• INSTRUCTION
Skip the pictures. Reproduce all other material exactly.

:: PROVIDED DATA ::

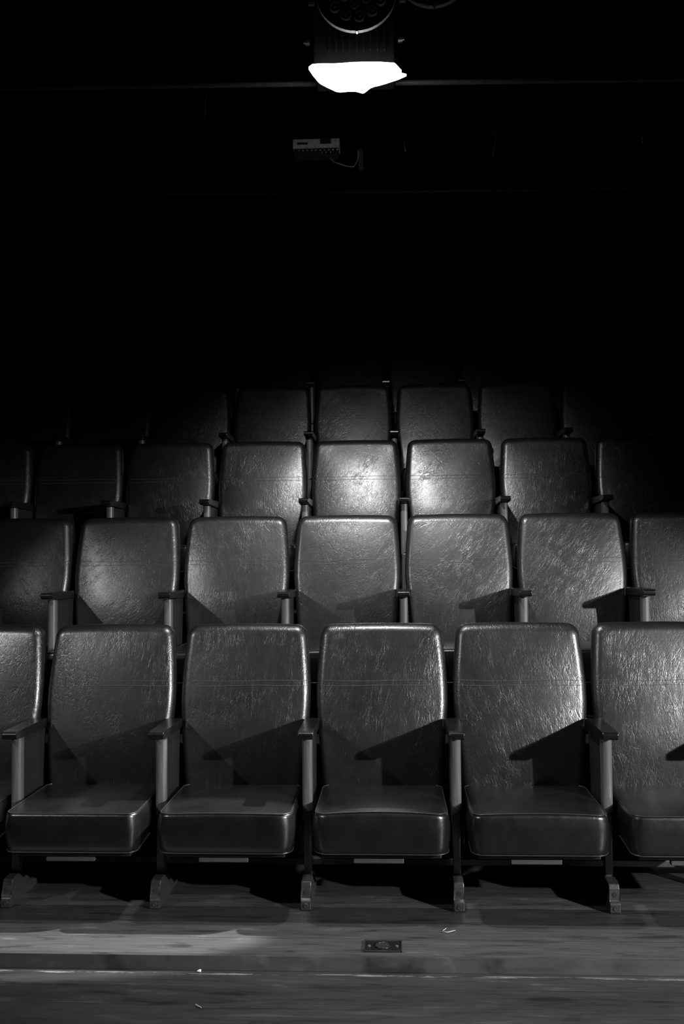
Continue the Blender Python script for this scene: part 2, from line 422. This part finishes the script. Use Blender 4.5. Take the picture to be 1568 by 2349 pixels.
def build_standard(parent, xc, seed=0):
    """armrest, side panel, wooden post, steel leg and cast foot at local x = xc"""
    # arm: rounded nose, slightly deeper towards the back
    prof = []
    yf = -.367; zt, zb_ = .645, .615
    prof += [(-.032, zt), (-.06, zt+.001)]
    prof += [(yf+.03, zt), (yf+.012, zt-.001)]
    for i in range(1, 6):
        a = PI/2*i/6; prof.append((yf+.012-.012*math.sin(a), zt-.001-.012+.012*math.cos(a)))
    prof += [(yf+.001, zb_+.008), (yf+.006, zb_+.002), (yf+.016, zb_), (-.25, zb_-.002), (-.032, zb_-.008)]
    arm = prism_x('armrest', prof, xc-.0285, xc+.0285, M['arm_wood'], parent, .0028)
    # panel between armrest and seat
    prism_x('side_panel', [(-.272, .607), (-.272, .33), (-.25, .29), (-.06, .29), (-.03, .33), (.0, .607)], xc-.012, xc+.014, M['panel_wood'], parent, .002)
    # round-nosed post, cut on the slant at its foot
    n = 10; V = []; F = []
    ring = [(xc-.019+.003, -.262)]
    ring = [(xc-.019, -.262)] + [(xc-.019*math.cos(PI*i/n), -.288-.012*math.sin(PI*i/n)) for i in range(n+1)] + [(xc+.019, -.262)]
    top = [(x, y, .609) for x, y in ring]; bot = [(x, y, .335+(x-xc)*.55) for x, y in ring]
    V, F = loft([bot, top]); mesh('post', V, F, M['post_wood'], parent, False)
    # steel leg and foot
    leg = prism_x('leg', [(-.291, .095), (-.296, .13), (-.296, .33), (-.27, .345), (-.06, .34), (-.06, .31), (-.24, .25), (-.252, .095)], xc-.0135, xc+.0135, M['steel'], parent, .003)
    foot = prism_x('foot', [(-.386, 0), (-.390, .004), (-.390, .034), (-.384, .040), (-.378, .042), (-.374, .085), (-.366, .1), (-.262, .106), (-.245, .085), (-.14, .028), (-.08, .012), (-.08, 0)],
                   xc-.019, xc+.019, M['foot'], leg, .003)
    d = Vector((0, -1, .07)).normalized()
    cyl('bolt_hole', (xc+.001, -.3745, .064), d, .0085, .0035, M['hole'], leg, 16)
    cyl('bolt', (xc, -.387, .019), (0, -1, 0), .011, .006, M['foot'], leg, 14, r2=.008)
    return arm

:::

• TASK OUTPUT
Continue the Blender Python script for this scene: part 2, from line 422. This part finishes the script. Use Blender 4.5. Take the picture to be 1568 by 2349 pixels.
def build_standard(parent, xc, seed=0):
    """armrest, side panel, wooden post, steel leg and cast foot at local x = xc"""
    # arm: rounded nose, slightly deeper towards the back
    prof = []
    yf = -.367; zt, zb_ = .645, .615
    prof += [(-.032, zt), (-.06, zt+.001)]
    prof += [(yf+.03, zt), (yf+.012, zt-.001)]
    for i in range(1, 6):
        a = PI/2*i/6; prof.append((yf+.012-.012*math.sin(a), zt-.001-.012+.012*math.cos(a)))
    prof += [(yf+.001, zb_+.008), (yf+.006, zb_+.002), (yf+.016, zb_), (-.25, zb_-.002), (-.032, zb_-.008)]
    arm = prism_x('armrest', prof, xc-.0285, xc+.0285, M['arm_wood'], parent, .0028)
    # panel between armrest and seat
    prism_x('side_panel', [(-.272, .607), (-.272, .33), (-.25, .29), (-.06, .29), (-.03, .33), (.0, .607)], xc-.012, xc+.014, M['panel_wood'], parent, .002)
    # round-nosed post, cut on the slant at its foot
    n = 10; V = []; F = []
    ring = [(xc-.019+.003, -.262)]
    ring = [(xc-.019, -.262)] + [(xc-.019*math.cos(PI*i/n), -.288-.012*math.sin(PI*i/n)) for i in range(n+1)] + [(xc+.019, -.262)]
    top = [(x, y, .609) for x, y in ring]; bot = [(x, y, .335+(x-xc)*.55) for x, y in ring]
    V, F = loft([bot, top]); mesh('post', V, F, M['post_wood'], parent, False)
    # steel leg and foot
    leg = prism_x('leg', [(-.291, .095), (-.296, .13), (-.296, .33), (-.27, .345), (-.06, .34), (-.06, .31), (-.24, .25), (-.252, .095)], xc-.0135, xc+.0135, M['steel'], parent, .003)
    foot = prism_x('foot', [(-.386, 0), (-.390, .004), (-.390, .034), (-.384, .040), (-.378, .042), (-.374, .085), (-.366, .1), (-.262, .106), (-.245, .085), (-.14, .028), (-.08, .012), (-.08, 0)],
                   xc-.019, xc+.019, M['foot'], leg, .003)
    d = Vector((0, -1, .07)).normalized()
    cyl('bolt_hole', (xc+.001, -.3745, .064), d, .0085, .0035, M['hole'], leg, 16)
    cyl('bolt', (xc, -.387, .019), (0, -1, 0), .011, .006, M['foot'], leg, 14, r2=.008)
    return arm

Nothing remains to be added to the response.